RInfra’s power biz sale seen positive but analysts advise discretion
Completion of its Mumbai power business sale to Adani Transmission, and the plan to cut debt sharply from ~220 billion to ~75 billion and become a debt-free company by next year, pushed the Reliance Infra (RInfra) stock higher by over 7 per cent to ~477levels on the BSE in intra-day trade on Thursday. The stock closed 5.54 per cent higher at ~463.10.
The rub-off effect was visible on the other Anil Ambani-controlled firms, with Reliance Power and Reliance Capital rallying over 7 per cent and 4 per cent, respectively, in intra-day trade on Thursday, ending with 3-6 per cent gains. However, Reliance Communications closed little changed and Adani Transmission slipped nearly 1.3 per cent to ~231-levels.
Though analysts see the development as a positive for RInfra, they do recommend ascertaining how profitable the other business segments of the remaining entity are before taking an investment call.
"The development is a positive for sure. From a debt of ~220 billion earlier, RInfra now aims to become debtfree by next year. That said, the rally in stocks on Thursday was a knee-jerk reaction to the development, and I expect the euphoria to settle over the next few sessions. Investors now need to ascertain how profitable the other businesses of RInfra are, and then invest," said G Chokkalingam, founder and managing director of Equinomics Research.
According to reports, RInfra distributes electricity to over 25 million consumers across Mumbai and Delhi, directly or through subsidiaries. It also generates 941 Mw of electricity from its power stations located in Maharashtra, Andhra Pradesh, Kerala, Karnataka and Goa.
The other key business segment for the company is infrastructure, where it has a portfolio of 11 road projects totalling length of 970 km at project outlay of about ~115 billion.
“One needs to assess whether the deal resolves all the balance-sheet problems from a long-term perspective and does RInfra have enough asset base to create value for a long-term investor," says says Gaurang Shah, head investment strategist at Geojit Financial Services.

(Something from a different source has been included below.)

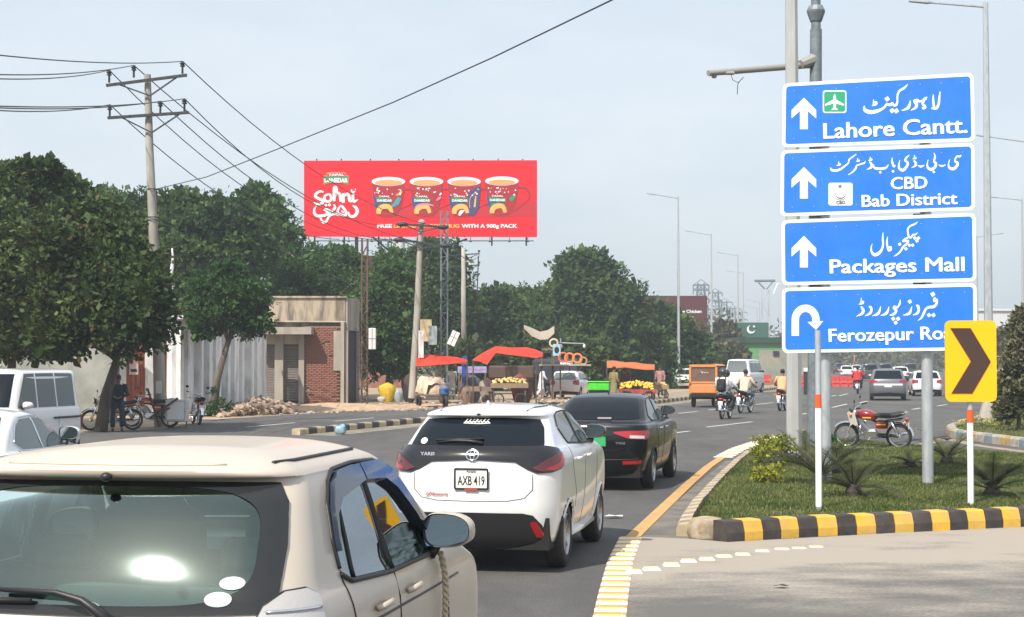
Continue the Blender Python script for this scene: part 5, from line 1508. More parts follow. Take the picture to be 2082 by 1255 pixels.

Adding: "Given the overall debt on the Anil Dhirubhai Ambani (ADAG) companies, investors need to be cautious. The ADAG group companies, of late, have not created any value for the shareholders. If anything, the wealth has been eroded. There are better plays in the infra space in case one needs to take an exposure in the sector."
Except Adani Transmission, which has gained around 5 per cent thus far in calendar year 2018 (CY18), all power sector stocks have underperformed the markets during this period, ACE Equity data show. RInfra has slipped nearly 14 per cent year-to-dae basis. This is as compared to around 12 per cent fall in the S&P BSE Power index and around 14 per cent rise in the S&P BSE Sensex during this period.
Going ahead, analysts expect the power sector to see consolidation where stressed assets/firms are bought by larger, profitable players. In such a scenario, the valuation at which a stressed asset/firm is bought will determine the road ahead for the stocks. Nonetheless, NTPC and JSW Energy are better placed to ride out the storm, if any, said analysts, who also believe that select road construction players could be looked at, given the rising focus on the sector.